"Experimental Trapped-ion Quantum Simulation of the Kibble-Zurek dynamics in momentum space" is published

Thu 22 September 2016

We published a quantum simulation work on Scientific report as "Experimental Trapped-ion Quantum Simulation of the Kibble-Zurek dynamics in momentum space". This is the first experiment work on trapped ion in our group. We start to build the ion trap experiment in 2013, and many efforts have been done build the platform. We would like to thank to our collaborators Le Luo and Adolf de Campo, who give us help on both experiment and theory. Congratulations!

Find the article in this link : http://www.nature.com/articles/srep33381

About the work

The study of nonequilibrium dynamics of quantum systems forms a vast field of research of relevance to a wide variety of disciplines ranging from cosmology to condensed matter, as well as quantum simulation and computation, to name just a few prominent examples.

[Image. Experimental setup

Fig.1. Experimental setup using an ion-trap. ( A ) Configuration of six needles of the trap used in experiment. (B) Yb+ energy spectrum: the hyperfine energy levels (|0> and |1>) of the ground state are used as the qubit. (C) Microwave control scheme of the driving field around 12.642 GHz: the frequency is generated by mixing microwaves between 9.64 GHz and 3 GHz, while 3 GHz microwave is IQ modulated by a dual channel AFG around 2 MHz.

T. W. B. Kibble’s most cited contribution to science dates back to 1980 and ignited an explosion of interest in the field. He predicted in a cosmological setting that breaking of symmetry is governed by causality, and that topological defect formation is to be expected with the crossing of a continuous phase transition, which is ineluctably nonadiabatic. It was W. H. Zurek who refined these arguments soon after and turned the study of universal critical dynamics into an experimentally testable discipline. He predicted that the density of defects after crossing a continuous phase transition in a condensed matter system scales as a universal power law with the quench rate, where the power-law exponent is given by the equilibrium critical exponents and the dimensionality of the system. To this date, the Kibble-Zurek mechanism remains the predilect paradigm to account for the dynamics of a continuous phase transition.
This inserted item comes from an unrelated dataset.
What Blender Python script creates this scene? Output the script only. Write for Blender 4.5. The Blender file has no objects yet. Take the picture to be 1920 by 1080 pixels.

The last three decades have deeply sharpened our understanding of the universal dynamics and broken symmetries. Yet, two recent thorough reviews written by Kibble, Zurek and one of us (AdC) pointed out that a conclusive experimental test remains elusive to this date [J. Phys.: Condens. Matter 25, 404210 (2013), Int. J. Mod. Phys. A 29, 1430018 (2014)]. This uneasy state of affairs can be understood after appreciating the formidable challenges and requisites involved in experimental studies: exquisite control of the system parameters over a large range of values to test the power-law behavior of the density of defects, knowledge of the correlation length and dynamic critical exponents, clean and large samples without relevant disorder, inhomogeneity or finite-size effects, reliable measurement of topological defects, etc.
Remarkably enough, and with no exception, previous experimental studies are either restricted to the classical regime [Nat. Phys. 9, 656–660 (2013), Nat. Commun. 4, 2291 (2013)], or none firm supporting of the KZ theory in quantum regime is given [PRL 106 235304 (2011)], PRL 107, 140402 (2011)]. The prospects for experimental tests in quantum systems are shadowed by the additional requirement of ground state cooling that appears as an insurmountable obstacle with current quantum technologies.

In this work, we embrace Feynman’s idea of quantum simulation to experimentally test the universal critical dynamics of a quantum spin chain using a trapped ion in momentum space. This allows us to study the universal dynamics of a clean, homogenous, large sample initialized in its quantum ground state. We focus on the paradigmatic transverse field Ising chain, the cornerstone to understand quantum phase transitions. We report the experimental evidence of universal scaling of the density of excitations after crossing at a finite rate the quantum critical point of the paramagnetic-ferromagnetic phase transition. The accurate measurement of the resulting density of excitations allows us to experimentally verify the applicability of the Kibble-Zurek mechanism in the quantum regime.